12th Symposium in Language Education

September 28th, 2007 (ED3025)

"I am not an American girl!" Resisting discourses of patriotism, child innocence, and agency

Karen Wohlwend, Ph.D., Assistant Professor, Language Education, Indiana University

This presentation describes an incident from a year-long ethnographic study of children's classroom interaction in which Hanan, a young Arab-American girl in my first grade class, engaged in frequent conflicts with peers over issues of identity that spilled out onto the playground as she struggled against the united front of innocence, patriotism, and peer culture in post-9/11 America. Analysis of her writings, language interactions, and play reveals how Hanan asserted an ethnic identity and resisted interpellation as an American as she coped with ritualized patriotism in the school culture and in the peer culture. Critical discourse analysis problematized democratic teaching practice and explored the tensions between discourses of child agency, innocence, and nationalism in school structures and child-centered teaching.

A Corpus-based Analysis of the ESL Learners' Responses to Political News Articles

Daehyeon Nam, Ph.D. Candidate, Language Education, Indiana University.

Current pilot study explores how the English as a second language users read two English news articles with different political positions. Taiwanese high school students who use English as a second language read news articles through the Critical Web Reader, a comprehensive set of literacy and technology tool designed to guide readers to engage with the web articles.

The responses on the news articles are analyzed with the corpus-based discourse-analytic methods to answer the following questions: (1) "what do Taiwanese ESL users find about the news articles?" and (2) "how do Taiwanese ESL users position themselves in a delicate political situation through their written responses?"

Are Teachers Ready?: Pre-service teacher education in Korea

Mun Woo Lee & Seonmin Huh, Ph.D. Students, Language Education, Indiana University.

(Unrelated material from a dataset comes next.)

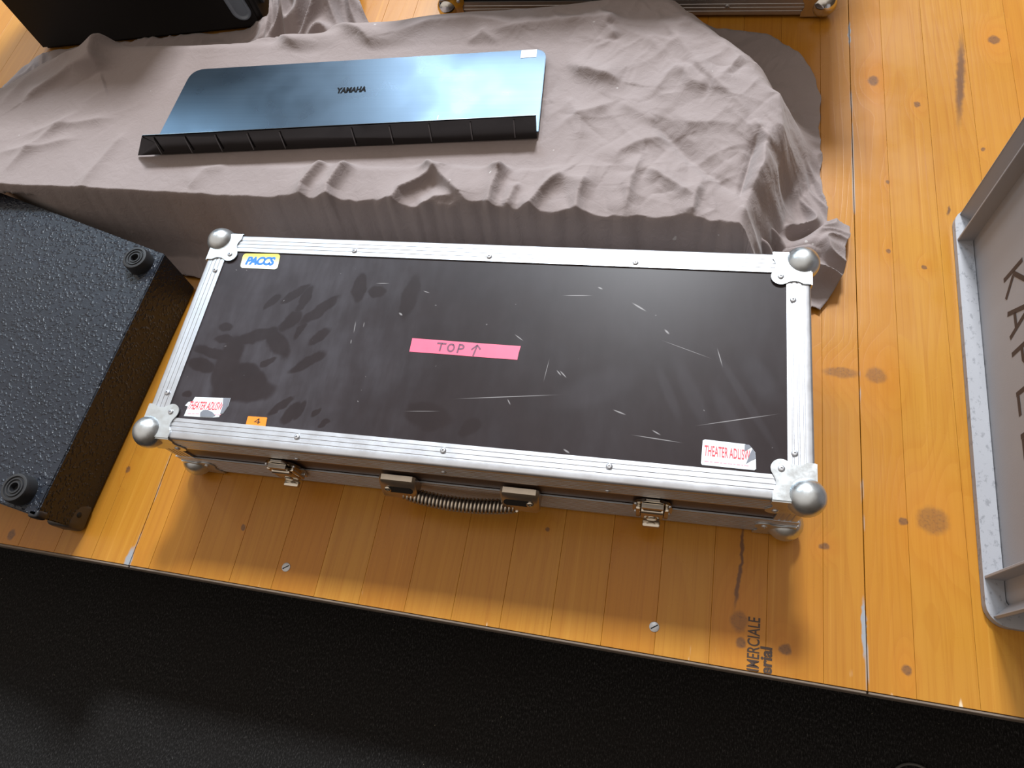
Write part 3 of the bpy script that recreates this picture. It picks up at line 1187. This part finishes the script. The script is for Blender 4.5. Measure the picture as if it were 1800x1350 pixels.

Asian 'English fever' did make a significant impact in Korean English education. The seventh national curriculum reform for English education in Korea emphasized developing communicative competence; however, we have to ask whether pre-service teachers are actually ready for the change. This study tries to get a concrete picture of how pre-service teacher education programs reflect the major principles of the new curriculum, and to discuss the new directions for teacher education and curriculum design.